Posted on February 5, 2012, in Uncategorized. Bookmark the permalink. 9 Comments.

  1. Should have arrested all of those assholes immediately and without discussion.

  2. “The Mayor’s sleek attempts to command the narrative of a peaceful de-occupation slowly started to slip away, eclipsed by the near violent hatred and frustration of a screaming crowd.”

    Near-violent? Why on earth would you characterize the behavior of the Mayor as being civil and calm and yourselves as near-violent and screaming? While I can imagine this statement was more to color the drama of the situation, I gotta tell you that your language does give the impression that your organization had been willing to resort to violence that night in retaliation to the peaceful presence of the Mayor. In other words, by purporting that your group was near-violent, you’ve justified the need for police at every one of your functions because now you represent a physical threat to anyone who may try to hold a civil discourse with you. This threat was alluded to during the Yates incident, but now we have written testimony to confirm that you will indeed resort to violence when presented with non-violent opposition.

    • Fact: The Mayor used a crowd of armed strangers to evict an unarmed group from an empty building. Twice. (The guns weren’t drawn the second time). So much for the peaceful presence of the mayor. Just because you get someone else to hold your guns for you, doesnt make you “peaceful.” His argument that he was “doing his job” is not much solace; i can think of plenty of people who did their job throughout history to great affect in this matter, little of it positive.

      I don’t believe anyone was particularly interested in civil discourse with the mayor anyway, on a sidenote. I’m not sure what the point of that would be exactly – entertainment? And of course, his version of civil discourse involves telling a protester who is talking to the media about how impossible it is to afford to live here on service workers’ wages that they are “full of crap.” Brilliant.

      • That kid IS full of crap, and deserved to be told so. In fact, I’d say all of these protesters are full of crap, and should get some jobs, buy some land, and move far, far out into the woods somewhere where civilized people won’t be bothered. But of course…. they won’t. They’d rather to continue to mooch and complain about being repressed.

        There people are a bunch of self righteous, self centered assholes who contribute nothing positive to our community.

      • Joe:

        The “kid” was talking about having two jobs and still not being able to afford rent in this town; so im not so sure your “get a jobs” comment is particularly astute. Maybe try paying attention.

        PS. Mad points for the “get a job” line, nonetheless…That shit is really clever! You must have heard that yelled at a “hippy” in the “60s” or something, right?

      • Yes, but you still fail to address the part where the account says the crowd was “near violent and screaming.” By even your own accounts, the Mayor had a reason to feel threatened by even being at the site. So, of course, he had the police there with him. He needed protection from the “near-violent” crowd. And if no one was interested in civil discourse, including yourselves, then by what other means do expect to have your demands met? Either you will have to do it with words or by force. I mean you had the Mayor at your “demonstration” and only thought to just chant and scream at him. Why not try to open a dialogue? A real dialogue, where people speak and listen to one another and don’t just shout cliched sayings and abbreviations.
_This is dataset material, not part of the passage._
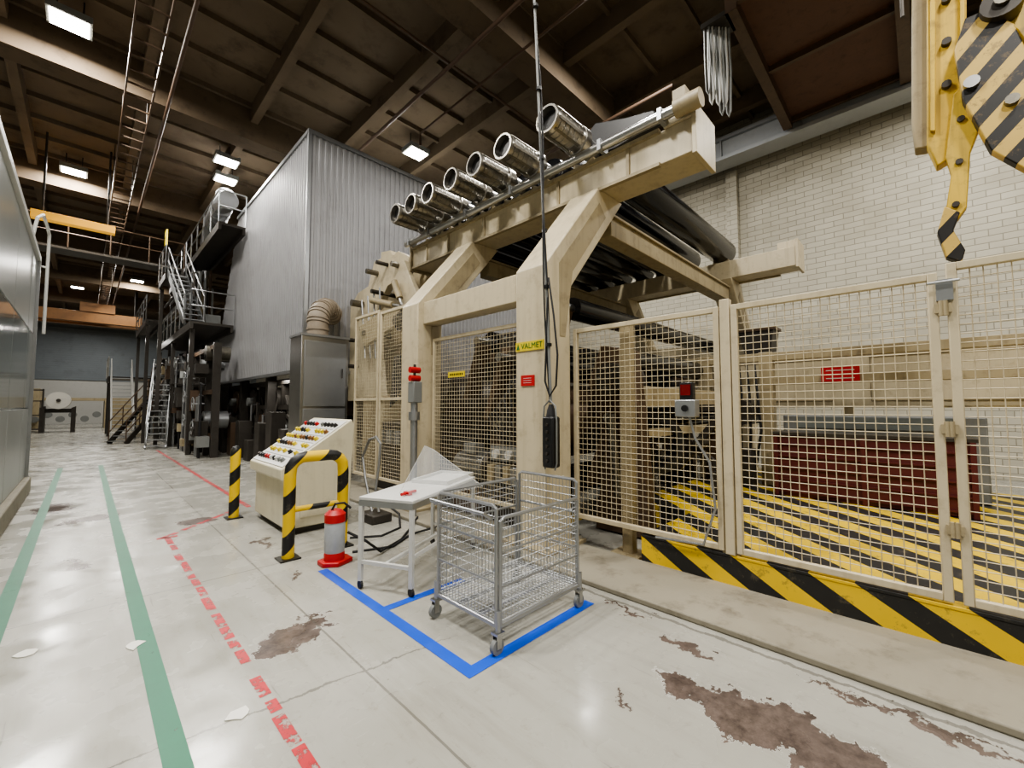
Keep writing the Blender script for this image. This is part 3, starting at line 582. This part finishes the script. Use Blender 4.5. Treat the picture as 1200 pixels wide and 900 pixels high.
# lever arm machine
t=thing('lever_machine','tall beige lever arm machine with black hoses rising behind the wire mesh cage','machine',(4.8,8,0))
def pl_(l,x): return [(P(u,v,X=x).y,P(u,v,X=x).z) for u,v in l]
mast=[(412,470),(414,362),(424,344),(440,334),(446,350),(450,372),(448,400),(454,470)]
head=[(436,340),(444,308),(452,304),(452,297),(463,295),(466,301),(472,296),(485,302),(484,318),(474,322),(471,330),(460,336),(452,352),(446,372)]
arm=[(472,312),(485,308),(490,322),(500,346),(497,370),(485,376),(482,354),(474,334)]
low=[(436,386),(462,370),(470,360),(488,362),(494,378),(474,388),(456,400),(444,408)]
for x in (4.7,5.35):
    build(MB().prism(pl_(mast,4.8),'x',x,x+.12),'mast_plate','beige',t,bev=.01)
    build(MB().prism(pl_(head,4.8),'x',x-.02,x+.14),'head_plate','beige',t,bev=.01)
    build(MB().prism(pl_(arm,4.8),'x',x-.14,x-.03),'drop_arm','beige',t,bev=.01)
    build(MB().prism(pl_(low,4.8),'x',x-.26,x-.15),'lower_arm','beige2',t,bev=.01)
for u,v,r_ in ((478,314,.06),(448,322,.06),(460,312,.045),(489,364,.07),(444,392,.07),(430,358,.08),(454,345,.05),(424,400,.05),(424,430,.05)):
    q=P(u,v,X=4.8); build(MB().cyl((4.4,q.y,q.z),(5.5,q.y,q.z),r_,18),'pivot_pin','chuck' if r_>.055 else 'dark',t)
for (ua,va,ub,vb) in ((436,352,484,362),(462,330,474,366)):
    a=P(ua,va,X=4.45); b=P(ub,vb,X=4.45); build(MB().cyl(a,b,.035,12),'hydraulic_rod','steel',t); build(MB().cyl(a,a.lerp(b,.55),.07,14),'cylinder_barrel','beige2',t)
for k in range(4):
    a=P(424+7*k,352-5*k,X=4.5); b=P(428+6*k,420,X=4.5); build(MB().cyl(a,b,.02,8),'grease_line','galv',t)
y0=min(p[0] for p in pl_(mast,4.8)); build(MB().box(4.65,y0-.1,0,5.45,y0+.9,pl_(mast,4.8)[0][1]+.1),'base','beige2',t,bev=.02)
q=P(478,378,X=4.5); build(MB().cyl((4.3,q.y,q.z),(4.9,q.y,q.z),.19,20),'drive','black',t); build(MB().cyl((4.2,q.y,q.z),(4.3,q.y,q.z),.1,12),'drive_hub','chuck',t)
for k in range(9): 
    o=V((4.12+.03*k,6.3+.15*k,0)); build(MB().tube([o+V((.3,.2,3.0-.1*k)),o+V((0,.1,2.6)),o+V((-.14,0,2.15-.07*k)),o+V((-.05,-.2,1.8)),o+V((.1,-.1,1.5)),o+V((.2,0,1.25))],.024),'hydraulic_hose','rubber',t)
build(MB().box(4.0,6.3,.0,4.6,7.6,1.3),'hydraulic_block','dark',t,bev=.03)
for k in range(4): build(MB().box(3.95,6.4+.3*k,.9,4.0,6.6+.3*k,1.15),'valve','grey',t,bev=.01)
# ---------------------------------------------------------------- metal enclosure
t=thing('machine_hood','tall corrugated grey metal machine hood beside the aisle','machine hood',(6.5,15,0))
HX,HY,ZT,ZB=3.6,10.45,8.25,2.5
def corr(ax,fixed,a0,a1,ztop,zbot,sgn,pitch=.15,dep=.028):
    vs=[];fs=[];a=a0;prof=[(0,0),(.35,0),(.5,1),(.85,1)]
    while a<a1-.001:
        for fr,d in prof:
            s_=a+fr*pitch
            if s_>a1: break
            x=(fixed+sgn*dep*d,s_) if ax=='y' else (s_,fixed+sgn*dep*d)
            vs.append((x[0],x[1],zbot(s_)));vs.append((x[0],x[1],ztop(s_)))
        a+=pitch
    m=len(vs)//2
    for i in range(m-1): fs.append((2*i,2*i+2,2*i+3,2*i+1))
    return MB().add(vs,fs)
build(corr('y',HX,HY,20.4,lambda y: ZT if y<17.2 else ZT-(y-17.2)/3.2*(ZT-ZB-.05),lambda y:ZB,-1),'side_sheet','corr',t)
build(corr('x',HY,HX,12.0,lambda x:ZT,lambda x:ZB,-1),'end_sheet','corr',t)
build(MB().box(HX-.05,HY-.05,ZB,HX+.03,HY+.03,ZT+.05).box(HX-.06,HY-.06,ZT,12,HY+.02,ZT+.1).box(HX-.06,HY,ZT,HX+.02,17.2,ZT+.1).box(HX-.06,HY-.06,ZB-.08,12,HY+.02,ZB).box(HX-.06,HY,ZB-.08,HX+.02,20.4,ZB),'edge_trim','galv',t)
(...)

        Also, the Mayor wasn’t doing his job in the kind of “I disagree with what I am doing, but I have my orders” way that you are attributing to him. He was doing it because he, like many of his fellow residents, does not want to encourage people to commit criminal acts to get what they want, especially when they haven’t even tried nearly hard enough to go through the proper channels. Protest like this should represent a last resort, not the first thing you do.

      • You’re correct – he believed in what he was doing, which was evicting a group of people trying to use an empty building positively, which will (probably) otherwise be used by a corporate drug store. I think this is an accurate portrayal, one the mayor would agree with. And i think it says all that needs to be said.

        “If no one was interested in civil discourse, including yourselves, then by waht other means do you expect to have your demands met?”

        – On this note, the protesters demonstrated repeatedly that they were invested in having civil discourse with residents/neighbors/workers about what the space could alternatively become – this was the very point of distributing hundreds, perhaps thousands, of handbills by hand and by mailbox to the surrounding homes and businesses, advertising the next days open assembly.

        It sounds like what protesters were NOT interested in, or thought (correctly) was pointless, was civil discourse specifically with the mayor, or with CVS.

        On the question of demands: the protesters never made demands. They didnt ask the mayor or CVS to turn the building into something else; they moved in and started that process directly, themselves. It looks that these efforts will continue.

    • But, why do fifty citizens of Carrboro out of the many who live here get to decide how to use this land without being granted such authority by voting? In other words, why not run for Mayor? Why not run for some other office? If their goals and views truly have the support of a majority of Carrboro citizens, then they should be able to get elected to an office from which they will have the legal and civil authority to block the building of this CVS or similar businesses. However, if their goals and views are only held by a small minority or even just within their own circle, then why shouldn’t they be treated like criminals if they decide to take something from the community that the community has elected for them to have? You see your actions as positive, but such a descriptor is subjective. I personally think that they are being negative by stopping a source of privately-paid-for jobs in this community in order to duplicate services that are already exist in the community and would only create jobs that would be paid for by citizens through their taxes instead of through their purchases of useful goods. In the context of this subjectivity, our society dictates that voting ultimately decides how to act in these situations. We either vote on individual issues (a possibility for this movement if they’d try to work within the system instead of against it) or for leaders who will act on behalf of us in our best interests (another possibility for this movement if they can find such a leader to elect). I mean we live in Carrboro! How could this protest-loving, granola-munching town have a Mayor who doesn’t share in its perspective even a little? Our town, a very liberal and politically active town, voted in the Mayor, and if he thinks that the actions of this group are in opposition to the best interests of this town, then he is probably right.